ファッションビジネス業界は厳しい状況が続いているが、こういう時代だからこそクリエーターの強いもの作りが光っている。東京らしい軽やかなムードをベースに、ブランドらしさを突き詰めて、そこにトレンド要素もひとさじ。東京コレクションでは、そんなブランドのショーに勢いがある。(五十君花実)
デジタルなのにアナログ/ミントデザインズ
ミントデザインズ(勝井北斗、八木奈央)が一歩踏み出したショーを見せた。プリントや織り柄の変化で見せるスタイルは常に得意としてきたが、今季は素材、ディテール、フォルムともに新しい挑戦を感じる。冒頭は、「レゴブロック」を組み合わせたような柄が特徴のフェイクファーシリーズ。ボリュームフォルムのコートに仕立てたり、バックをレザーに切り替えてガウチョにしたり。フェイクファーのケミカルなムードは、ピンクや透明のPVCを刺繍したチュニックやストレートスカートにつながる。フォルムに変化をもたらすのは、レザーに細かくギャザーを寄せたパーツ。

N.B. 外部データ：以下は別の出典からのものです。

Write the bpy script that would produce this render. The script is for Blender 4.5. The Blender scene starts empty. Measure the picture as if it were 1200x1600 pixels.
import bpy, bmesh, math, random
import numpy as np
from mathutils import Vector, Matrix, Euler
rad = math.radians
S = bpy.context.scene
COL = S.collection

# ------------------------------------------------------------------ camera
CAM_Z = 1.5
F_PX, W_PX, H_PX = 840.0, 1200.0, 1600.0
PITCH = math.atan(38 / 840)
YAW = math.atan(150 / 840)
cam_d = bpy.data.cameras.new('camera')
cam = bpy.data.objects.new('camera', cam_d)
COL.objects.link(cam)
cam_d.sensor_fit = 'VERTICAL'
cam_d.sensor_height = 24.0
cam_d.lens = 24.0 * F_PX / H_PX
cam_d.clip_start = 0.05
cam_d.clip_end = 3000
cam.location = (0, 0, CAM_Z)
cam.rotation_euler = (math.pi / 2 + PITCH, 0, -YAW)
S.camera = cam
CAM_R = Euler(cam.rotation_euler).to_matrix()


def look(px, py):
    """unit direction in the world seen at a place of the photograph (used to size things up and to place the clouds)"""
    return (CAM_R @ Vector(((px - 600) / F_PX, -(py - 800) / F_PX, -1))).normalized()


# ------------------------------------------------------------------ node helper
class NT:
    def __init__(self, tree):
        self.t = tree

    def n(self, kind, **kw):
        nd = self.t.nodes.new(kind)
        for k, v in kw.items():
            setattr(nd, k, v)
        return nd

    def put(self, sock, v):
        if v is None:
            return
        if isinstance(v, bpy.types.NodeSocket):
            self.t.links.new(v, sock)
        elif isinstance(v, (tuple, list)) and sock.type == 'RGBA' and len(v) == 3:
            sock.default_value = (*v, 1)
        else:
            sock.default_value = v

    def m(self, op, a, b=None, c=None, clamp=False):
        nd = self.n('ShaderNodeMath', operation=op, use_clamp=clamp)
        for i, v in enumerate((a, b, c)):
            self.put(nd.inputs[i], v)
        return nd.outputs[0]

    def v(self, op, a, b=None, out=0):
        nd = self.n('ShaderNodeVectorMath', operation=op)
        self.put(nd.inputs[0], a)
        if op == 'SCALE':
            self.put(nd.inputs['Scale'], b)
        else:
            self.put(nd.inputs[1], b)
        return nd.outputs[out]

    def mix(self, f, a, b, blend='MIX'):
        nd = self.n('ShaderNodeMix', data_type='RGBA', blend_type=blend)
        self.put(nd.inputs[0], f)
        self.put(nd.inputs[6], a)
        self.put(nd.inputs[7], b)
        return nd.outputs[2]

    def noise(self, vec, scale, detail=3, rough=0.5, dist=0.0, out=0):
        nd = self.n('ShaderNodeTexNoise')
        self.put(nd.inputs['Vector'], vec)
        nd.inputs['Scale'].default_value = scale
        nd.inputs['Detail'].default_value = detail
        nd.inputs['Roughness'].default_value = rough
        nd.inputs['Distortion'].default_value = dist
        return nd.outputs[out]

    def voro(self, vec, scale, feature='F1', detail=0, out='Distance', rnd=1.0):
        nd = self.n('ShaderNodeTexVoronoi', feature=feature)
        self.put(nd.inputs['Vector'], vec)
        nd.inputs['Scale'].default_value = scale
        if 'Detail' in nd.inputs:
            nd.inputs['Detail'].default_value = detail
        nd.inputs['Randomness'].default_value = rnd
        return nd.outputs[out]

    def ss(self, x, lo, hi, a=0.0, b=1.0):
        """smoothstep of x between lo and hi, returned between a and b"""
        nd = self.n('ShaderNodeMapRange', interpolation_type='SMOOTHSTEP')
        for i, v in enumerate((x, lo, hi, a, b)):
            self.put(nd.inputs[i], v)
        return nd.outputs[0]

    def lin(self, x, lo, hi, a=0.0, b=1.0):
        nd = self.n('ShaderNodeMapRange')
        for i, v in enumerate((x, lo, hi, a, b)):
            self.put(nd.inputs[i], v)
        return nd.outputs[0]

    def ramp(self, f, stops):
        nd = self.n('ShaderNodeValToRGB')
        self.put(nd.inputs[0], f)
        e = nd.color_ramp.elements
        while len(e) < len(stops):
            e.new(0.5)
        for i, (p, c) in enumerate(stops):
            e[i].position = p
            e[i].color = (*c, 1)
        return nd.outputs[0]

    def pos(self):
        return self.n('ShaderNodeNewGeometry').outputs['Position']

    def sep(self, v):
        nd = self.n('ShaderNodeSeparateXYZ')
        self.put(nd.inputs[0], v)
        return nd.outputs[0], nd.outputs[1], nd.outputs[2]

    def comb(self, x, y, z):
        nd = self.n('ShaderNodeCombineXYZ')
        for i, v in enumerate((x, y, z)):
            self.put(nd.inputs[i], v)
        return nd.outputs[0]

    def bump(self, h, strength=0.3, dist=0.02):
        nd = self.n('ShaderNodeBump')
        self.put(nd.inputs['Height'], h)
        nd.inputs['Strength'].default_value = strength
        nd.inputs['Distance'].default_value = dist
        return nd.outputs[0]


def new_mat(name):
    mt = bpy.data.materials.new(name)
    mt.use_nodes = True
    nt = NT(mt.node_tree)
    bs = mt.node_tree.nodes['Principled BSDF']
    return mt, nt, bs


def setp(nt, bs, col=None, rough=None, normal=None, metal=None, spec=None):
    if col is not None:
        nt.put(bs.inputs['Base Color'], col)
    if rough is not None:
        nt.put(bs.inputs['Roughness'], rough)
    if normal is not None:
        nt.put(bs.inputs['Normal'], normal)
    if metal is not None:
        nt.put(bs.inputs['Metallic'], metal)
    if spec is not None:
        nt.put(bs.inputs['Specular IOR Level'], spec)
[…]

ドレスのウエストに挟み込んでシルエットをすぼめ、スカートのフロントに斜めに切り替えてドレープを流す。最後は、ジップの結合でカラフルなボーダー柄を作るスーツやコート。おもちゃのようにチアフルな感覚がいかにもミントらしくてさえている。ファーはフェイクだが、色に合わせて刈り込みの長さを変えるという凝ったもの。PVCパーツの刺繍も細かい。「フェイクだけれど手が込んでいて、デジタルな感覚なのに手法はアナログ」。その対比が生む浮遊感を狙った。着想源は、ポストモダンのインダストリアルデザイナー、エットレ・ソットサス。
妖しく輝くダークファンタジー/ケイタ・マルヤマ
ケイタ・マルヤマ(丸山敬太)は、前シーズンに見せた砂糖菓子のようなおとぎ話の世界が、シックでダークなファンタジーへと変化した。夜空にきらめく星や星座を、フィット&フレアのコートドレスやボウドレスに載せる。黒いチュールからのぞく素肌や、ラメジャカードの妖しい輝き、アイシャドーがにじんだようなメークからも、ケイタらしいデカダンなムードが漂う。細かな刺繍のチャイナガウンやパンツなど、アイコンとも言えるシノワズリの要素も健在だ。ギョロリと目が光るネコの顔のファーバッグやストールに、ドラゴンの編みぐるみと、話題になりそうな雑貨も盛りだくさん。「ファッションはファンタジー」と語り続けてきた丸山ならではのショー。